**Directions**
Every line in the listing below from the one with "Keep writing the" through the one with "DB-.001, .004, 'slot', bk)" is to be reproduced exactly, both ends included; leave out the rest.

**Supplied material**
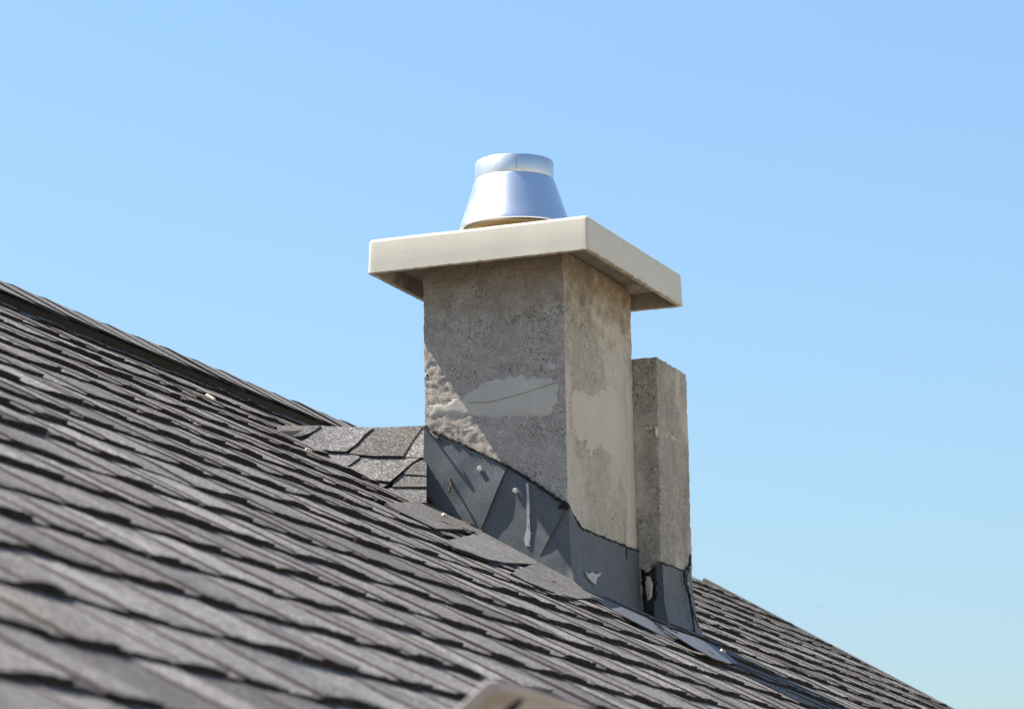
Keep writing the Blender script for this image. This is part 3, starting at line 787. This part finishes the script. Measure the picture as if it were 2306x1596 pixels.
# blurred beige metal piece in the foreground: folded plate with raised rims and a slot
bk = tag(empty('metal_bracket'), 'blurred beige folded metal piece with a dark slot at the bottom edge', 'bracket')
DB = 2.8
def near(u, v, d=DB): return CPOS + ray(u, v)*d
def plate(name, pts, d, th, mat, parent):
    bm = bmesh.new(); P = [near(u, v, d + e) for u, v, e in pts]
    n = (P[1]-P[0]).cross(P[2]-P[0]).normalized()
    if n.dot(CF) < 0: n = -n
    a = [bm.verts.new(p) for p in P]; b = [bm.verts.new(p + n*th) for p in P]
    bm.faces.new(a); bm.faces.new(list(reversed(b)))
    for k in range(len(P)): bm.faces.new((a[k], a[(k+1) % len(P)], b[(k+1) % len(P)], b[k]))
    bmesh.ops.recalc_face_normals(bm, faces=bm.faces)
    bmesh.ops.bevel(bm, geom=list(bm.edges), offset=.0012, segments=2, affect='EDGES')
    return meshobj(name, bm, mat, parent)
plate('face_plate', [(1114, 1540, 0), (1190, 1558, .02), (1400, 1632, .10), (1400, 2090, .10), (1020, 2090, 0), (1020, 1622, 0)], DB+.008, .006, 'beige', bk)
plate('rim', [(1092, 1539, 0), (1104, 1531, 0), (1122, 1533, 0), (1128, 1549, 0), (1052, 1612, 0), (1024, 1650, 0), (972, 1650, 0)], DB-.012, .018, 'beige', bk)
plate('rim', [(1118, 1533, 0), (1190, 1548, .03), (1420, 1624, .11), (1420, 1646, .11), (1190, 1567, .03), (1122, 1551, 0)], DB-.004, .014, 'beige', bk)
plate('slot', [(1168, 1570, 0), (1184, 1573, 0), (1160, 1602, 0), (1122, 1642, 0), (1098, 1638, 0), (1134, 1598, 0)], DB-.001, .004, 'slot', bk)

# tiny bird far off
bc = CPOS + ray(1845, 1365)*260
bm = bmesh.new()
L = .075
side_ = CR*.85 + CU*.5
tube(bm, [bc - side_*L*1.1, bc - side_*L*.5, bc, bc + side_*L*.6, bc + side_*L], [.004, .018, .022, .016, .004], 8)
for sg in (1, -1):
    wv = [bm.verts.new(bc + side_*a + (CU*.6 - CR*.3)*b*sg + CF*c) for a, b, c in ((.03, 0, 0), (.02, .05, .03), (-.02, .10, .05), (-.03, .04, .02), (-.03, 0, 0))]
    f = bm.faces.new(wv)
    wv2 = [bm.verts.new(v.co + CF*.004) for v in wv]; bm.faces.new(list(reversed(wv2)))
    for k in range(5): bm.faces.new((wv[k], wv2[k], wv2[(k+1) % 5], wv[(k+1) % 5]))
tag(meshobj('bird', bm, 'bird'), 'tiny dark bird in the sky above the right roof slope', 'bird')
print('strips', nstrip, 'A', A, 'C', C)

---

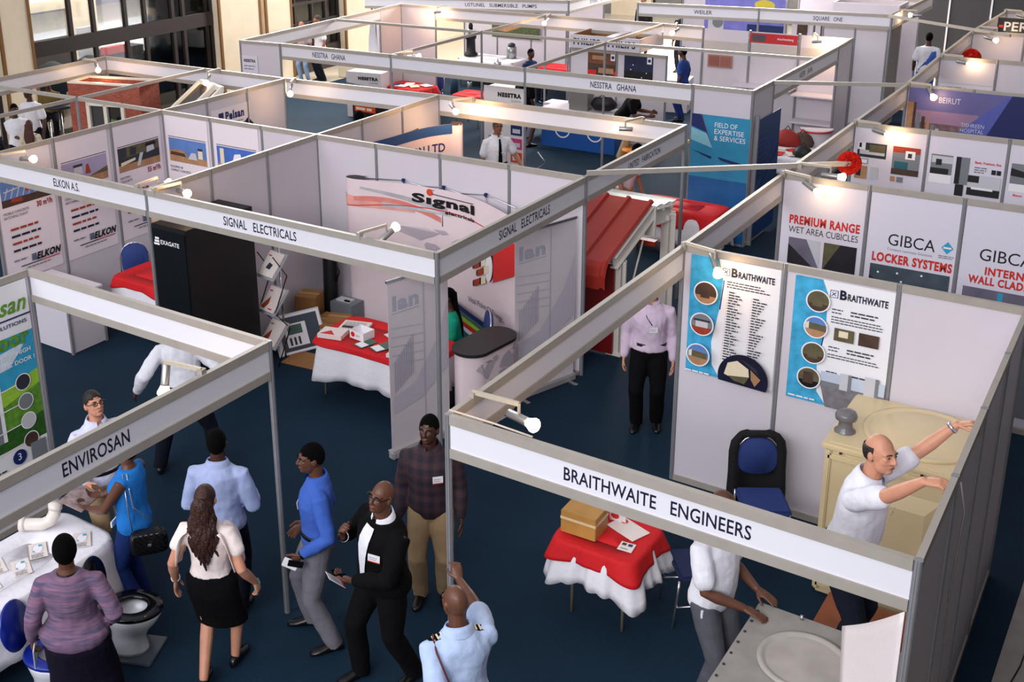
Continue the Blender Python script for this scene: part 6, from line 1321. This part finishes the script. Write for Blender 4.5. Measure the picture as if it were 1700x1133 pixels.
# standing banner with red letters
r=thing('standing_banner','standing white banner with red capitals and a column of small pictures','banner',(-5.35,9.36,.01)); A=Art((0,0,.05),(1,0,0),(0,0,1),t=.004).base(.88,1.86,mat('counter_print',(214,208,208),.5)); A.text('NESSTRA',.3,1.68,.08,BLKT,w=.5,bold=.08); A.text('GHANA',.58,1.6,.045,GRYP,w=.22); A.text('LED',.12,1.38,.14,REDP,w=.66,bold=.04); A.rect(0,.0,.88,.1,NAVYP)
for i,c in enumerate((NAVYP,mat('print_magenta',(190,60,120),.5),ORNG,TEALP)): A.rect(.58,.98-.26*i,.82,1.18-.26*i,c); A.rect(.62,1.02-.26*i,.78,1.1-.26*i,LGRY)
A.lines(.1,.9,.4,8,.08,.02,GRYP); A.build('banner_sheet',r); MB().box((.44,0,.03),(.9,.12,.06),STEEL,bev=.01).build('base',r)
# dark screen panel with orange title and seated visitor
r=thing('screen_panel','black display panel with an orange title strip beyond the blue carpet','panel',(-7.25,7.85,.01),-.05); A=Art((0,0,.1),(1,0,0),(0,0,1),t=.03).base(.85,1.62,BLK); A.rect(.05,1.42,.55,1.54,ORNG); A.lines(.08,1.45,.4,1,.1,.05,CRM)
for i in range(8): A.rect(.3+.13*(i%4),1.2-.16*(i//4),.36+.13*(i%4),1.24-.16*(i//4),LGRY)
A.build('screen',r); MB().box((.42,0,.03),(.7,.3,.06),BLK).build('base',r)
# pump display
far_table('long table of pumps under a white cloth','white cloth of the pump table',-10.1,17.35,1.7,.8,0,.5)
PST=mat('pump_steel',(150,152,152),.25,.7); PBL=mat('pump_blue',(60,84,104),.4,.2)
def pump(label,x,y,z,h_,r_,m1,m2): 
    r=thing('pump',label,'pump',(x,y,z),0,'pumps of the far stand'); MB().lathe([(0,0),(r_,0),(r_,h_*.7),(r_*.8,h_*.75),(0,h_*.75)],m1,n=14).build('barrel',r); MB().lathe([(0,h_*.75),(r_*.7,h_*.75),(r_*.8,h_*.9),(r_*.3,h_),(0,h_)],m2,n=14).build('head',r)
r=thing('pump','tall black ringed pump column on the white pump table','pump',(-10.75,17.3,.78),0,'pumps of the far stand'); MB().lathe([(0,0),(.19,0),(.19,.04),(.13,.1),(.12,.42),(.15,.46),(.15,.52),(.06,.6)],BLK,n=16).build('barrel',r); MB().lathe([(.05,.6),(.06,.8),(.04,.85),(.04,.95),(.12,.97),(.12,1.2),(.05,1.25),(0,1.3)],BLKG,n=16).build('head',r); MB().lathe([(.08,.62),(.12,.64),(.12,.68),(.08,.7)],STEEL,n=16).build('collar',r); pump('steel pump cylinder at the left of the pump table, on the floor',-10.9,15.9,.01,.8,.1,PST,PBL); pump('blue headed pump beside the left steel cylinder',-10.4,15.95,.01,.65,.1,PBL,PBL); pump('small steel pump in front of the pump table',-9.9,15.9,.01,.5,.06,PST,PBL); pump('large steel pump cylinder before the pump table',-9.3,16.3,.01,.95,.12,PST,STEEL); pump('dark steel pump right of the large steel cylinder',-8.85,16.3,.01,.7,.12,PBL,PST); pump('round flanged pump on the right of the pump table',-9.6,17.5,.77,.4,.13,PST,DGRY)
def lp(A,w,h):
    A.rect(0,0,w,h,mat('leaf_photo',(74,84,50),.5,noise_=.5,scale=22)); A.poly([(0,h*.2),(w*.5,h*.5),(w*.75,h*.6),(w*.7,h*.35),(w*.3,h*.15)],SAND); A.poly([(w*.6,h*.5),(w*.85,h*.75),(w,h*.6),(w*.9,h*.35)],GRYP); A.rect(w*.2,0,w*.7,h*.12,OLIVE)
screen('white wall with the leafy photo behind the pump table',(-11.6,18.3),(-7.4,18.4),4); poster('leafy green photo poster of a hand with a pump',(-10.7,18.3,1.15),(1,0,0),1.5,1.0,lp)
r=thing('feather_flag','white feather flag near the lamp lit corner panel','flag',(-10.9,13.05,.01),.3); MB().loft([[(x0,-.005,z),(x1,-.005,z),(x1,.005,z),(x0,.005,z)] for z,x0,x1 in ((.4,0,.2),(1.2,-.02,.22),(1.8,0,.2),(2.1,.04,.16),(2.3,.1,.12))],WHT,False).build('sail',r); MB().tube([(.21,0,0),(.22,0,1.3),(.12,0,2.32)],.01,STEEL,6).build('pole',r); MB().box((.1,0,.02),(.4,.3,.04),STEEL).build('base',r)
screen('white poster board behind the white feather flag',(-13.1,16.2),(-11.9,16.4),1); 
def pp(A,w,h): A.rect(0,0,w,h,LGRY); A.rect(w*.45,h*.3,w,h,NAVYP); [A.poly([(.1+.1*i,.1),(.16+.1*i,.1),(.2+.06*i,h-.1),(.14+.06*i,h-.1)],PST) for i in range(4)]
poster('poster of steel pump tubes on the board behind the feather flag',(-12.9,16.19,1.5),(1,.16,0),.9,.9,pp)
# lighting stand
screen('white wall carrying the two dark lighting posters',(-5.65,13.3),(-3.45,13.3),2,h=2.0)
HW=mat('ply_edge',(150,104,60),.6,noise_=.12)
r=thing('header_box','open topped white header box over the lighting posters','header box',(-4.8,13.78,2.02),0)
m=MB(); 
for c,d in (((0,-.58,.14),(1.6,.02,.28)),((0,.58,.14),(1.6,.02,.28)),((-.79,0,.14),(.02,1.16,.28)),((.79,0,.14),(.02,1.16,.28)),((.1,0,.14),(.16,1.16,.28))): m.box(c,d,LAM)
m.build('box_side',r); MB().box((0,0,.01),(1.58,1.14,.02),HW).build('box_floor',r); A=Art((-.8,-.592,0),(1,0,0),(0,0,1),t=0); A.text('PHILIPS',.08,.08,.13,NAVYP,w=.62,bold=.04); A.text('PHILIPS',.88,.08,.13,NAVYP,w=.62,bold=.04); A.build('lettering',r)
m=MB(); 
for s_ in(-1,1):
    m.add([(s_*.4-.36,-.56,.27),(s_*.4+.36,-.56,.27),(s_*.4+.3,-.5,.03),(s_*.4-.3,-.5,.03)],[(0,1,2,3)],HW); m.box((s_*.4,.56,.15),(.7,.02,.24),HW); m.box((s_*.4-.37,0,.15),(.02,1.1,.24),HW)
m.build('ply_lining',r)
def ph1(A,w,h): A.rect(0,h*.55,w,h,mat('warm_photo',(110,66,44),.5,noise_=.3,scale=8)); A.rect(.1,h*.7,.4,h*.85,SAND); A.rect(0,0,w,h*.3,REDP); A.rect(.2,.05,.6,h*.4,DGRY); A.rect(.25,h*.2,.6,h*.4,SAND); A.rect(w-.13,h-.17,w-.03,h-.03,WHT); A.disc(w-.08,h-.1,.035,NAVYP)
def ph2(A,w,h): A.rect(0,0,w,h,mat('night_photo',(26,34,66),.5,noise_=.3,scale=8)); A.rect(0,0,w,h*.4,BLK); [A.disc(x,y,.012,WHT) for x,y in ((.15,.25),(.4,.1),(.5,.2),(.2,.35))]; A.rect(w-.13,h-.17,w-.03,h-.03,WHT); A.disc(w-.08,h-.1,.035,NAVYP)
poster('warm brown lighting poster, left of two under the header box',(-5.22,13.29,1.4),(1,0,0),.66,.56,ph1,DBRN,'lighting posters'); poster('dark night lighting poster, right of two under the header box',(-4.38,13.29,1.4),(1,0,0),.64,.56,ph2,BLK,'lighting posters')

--

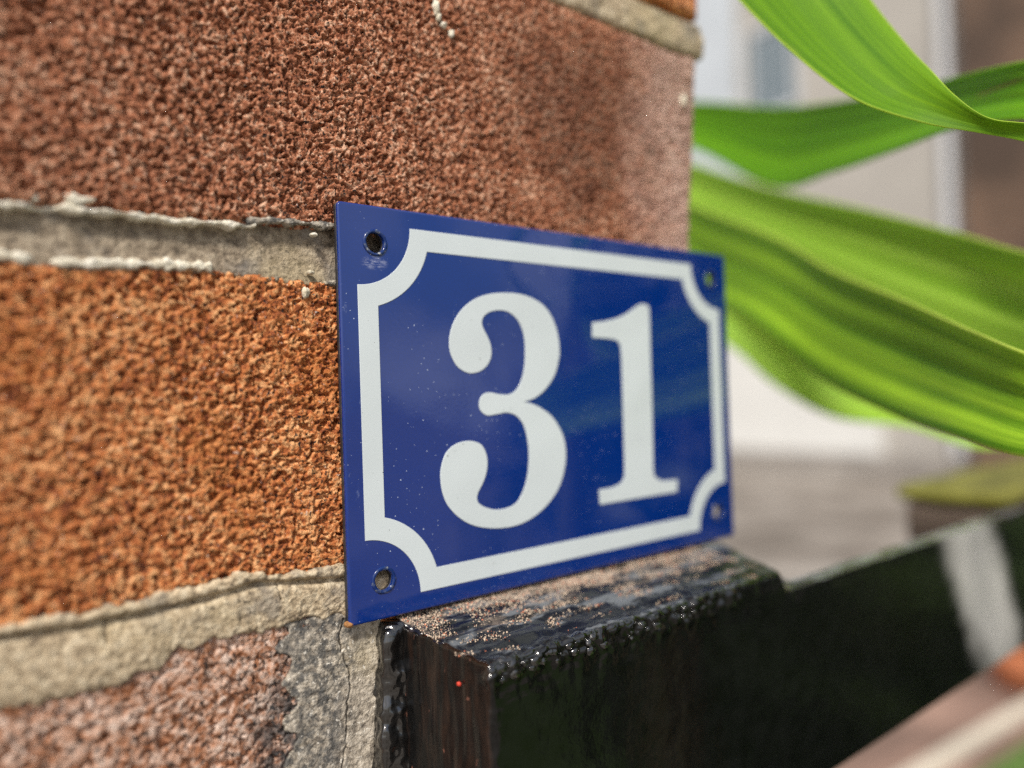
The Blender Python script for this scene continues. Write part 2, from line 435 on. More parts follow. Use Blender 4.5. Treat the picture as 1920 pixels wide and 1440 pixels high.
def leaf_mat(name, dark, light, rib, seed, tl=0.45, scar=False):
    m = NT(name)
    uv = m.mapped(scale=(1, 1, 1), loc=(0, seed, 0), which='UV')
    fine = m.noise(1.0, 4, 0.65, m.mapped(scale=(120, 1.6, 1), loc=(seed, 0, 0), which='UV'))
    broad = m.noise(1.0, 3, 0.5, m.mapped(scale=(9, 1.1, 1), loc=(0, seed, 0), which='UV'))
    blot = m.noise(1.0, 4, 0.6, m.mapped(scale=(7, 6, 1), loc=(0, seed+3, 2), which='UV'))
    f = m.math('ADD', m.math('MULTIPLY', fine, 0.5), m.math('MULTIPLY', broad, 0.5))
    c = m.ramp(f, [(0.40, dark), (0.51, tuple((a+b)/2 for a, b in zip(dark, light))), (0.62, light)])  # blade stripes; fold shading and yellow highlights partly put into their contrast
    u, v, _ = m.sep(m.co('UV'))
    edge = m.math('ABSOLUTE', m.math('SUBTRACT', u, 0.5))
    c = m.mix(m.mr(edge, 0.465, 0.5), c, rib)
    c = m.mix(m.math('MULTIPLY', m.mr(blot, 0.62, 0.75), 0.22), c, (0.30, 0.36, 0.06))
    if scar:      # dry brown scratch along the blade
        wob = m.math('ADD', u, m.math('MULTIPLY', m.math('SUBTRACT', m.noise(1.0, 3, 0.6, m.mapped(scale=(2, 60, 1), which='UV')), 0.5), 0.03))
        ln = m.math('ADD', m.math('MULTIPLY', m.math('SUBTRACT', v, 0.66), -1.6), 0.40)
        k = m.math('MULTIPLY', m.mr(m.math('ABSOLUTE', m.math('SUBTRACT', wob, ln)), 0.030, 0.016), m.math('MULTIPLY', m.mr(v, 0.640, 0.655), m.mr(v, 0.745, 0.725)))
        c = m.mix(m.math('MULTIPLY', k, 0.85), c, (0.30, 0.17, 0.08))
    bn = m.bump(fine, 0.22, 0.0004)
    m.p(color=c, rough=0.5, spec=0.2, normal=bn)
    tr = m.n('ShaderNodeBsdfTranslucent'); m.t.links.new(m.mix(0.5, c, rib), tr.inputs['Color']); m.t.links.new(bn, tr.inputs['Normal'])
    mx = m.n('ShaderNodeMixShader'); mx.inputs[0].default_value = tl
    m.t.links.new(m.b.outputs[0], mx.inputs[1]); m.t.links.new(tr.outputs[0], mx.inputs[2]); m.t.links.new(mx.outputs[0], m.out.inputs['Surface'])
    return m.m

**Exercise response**
Keep writing the Blender script for this image. This is part 3, starting at line 787. This part finishes the script. Measure the picture as if it were 2306x1596 pixels.
# blurred beige metal piece in the foreground: folded plate with raised rims and a slot
bk = tag(empty('metal_bracket'), 'blurred beige folded metal piece with a dark slot at the bottom edge', 'bracket')
DB = 2.8
def near(u, v, d=DB): return CPOS + ray(u, v)*d
def plate(name, pts, d, th, mat, parent):
    bm = bmesh.new(); P = [near(u, v, d + e) for u, v, e in pts]
    n = (P[1]-P[0]).cross(P[2]-P[0]).normalized()
    if n.dot(CF) < 0: n = -n
    a = [bm.verts.new(p) for p in P]; b = [bm.verts.new(p + n*th) for p in P]
    bm.faces.new(a); bm.faces.new(list(reversed(b)))
    for k in range(len(P)): bm.faces.new((a[k], a[(k+1) % len(P)], b[(k+1) % len(P)], b[k]))
    bmesh.ops.recalc_face_normals(bm, faces=bm.faces)
    bmesh.ops.bevel(bm, geom=list(bm.edges), offset=.0012, segments=2, affect='EDGES')
    return meshobj(name, bm, mat, parent)
plate('face_plate', [(1114, 1540, 0), (1190, 1558, .02), (1400, 1632, .10), (1400, 2090, .10), (1020, 2090, 0), (1020, 1622, 0)], DB+.008, .006, 'beige', bk)
plate('rim', [(1092, 1539, 0), (1104, 1531, 0), (1122, 1533, 0), (1128, 1549, 0), (1052, 1612, 0), (1024, 1650, 0), (972, 1650, 0)], DB-.012, .018, 'beige', bk)
plate('rim', [(1118, 1533, 0), (1190, 1548, .03), (1420, 1624, .11), (1420, 1646, .11), (1190, 1567, .03), (1122, 1551, 0)], DB-.004, .014, 'beige', bk)
plate('slot', [(1168, 1570, 0), (1184, 1573, 0), (1160, 1602, 0), (1122, 1642, 0), (1098, 1638, 0), (1134, 1598, 0)], DB-.001, .004, 'slot', bk)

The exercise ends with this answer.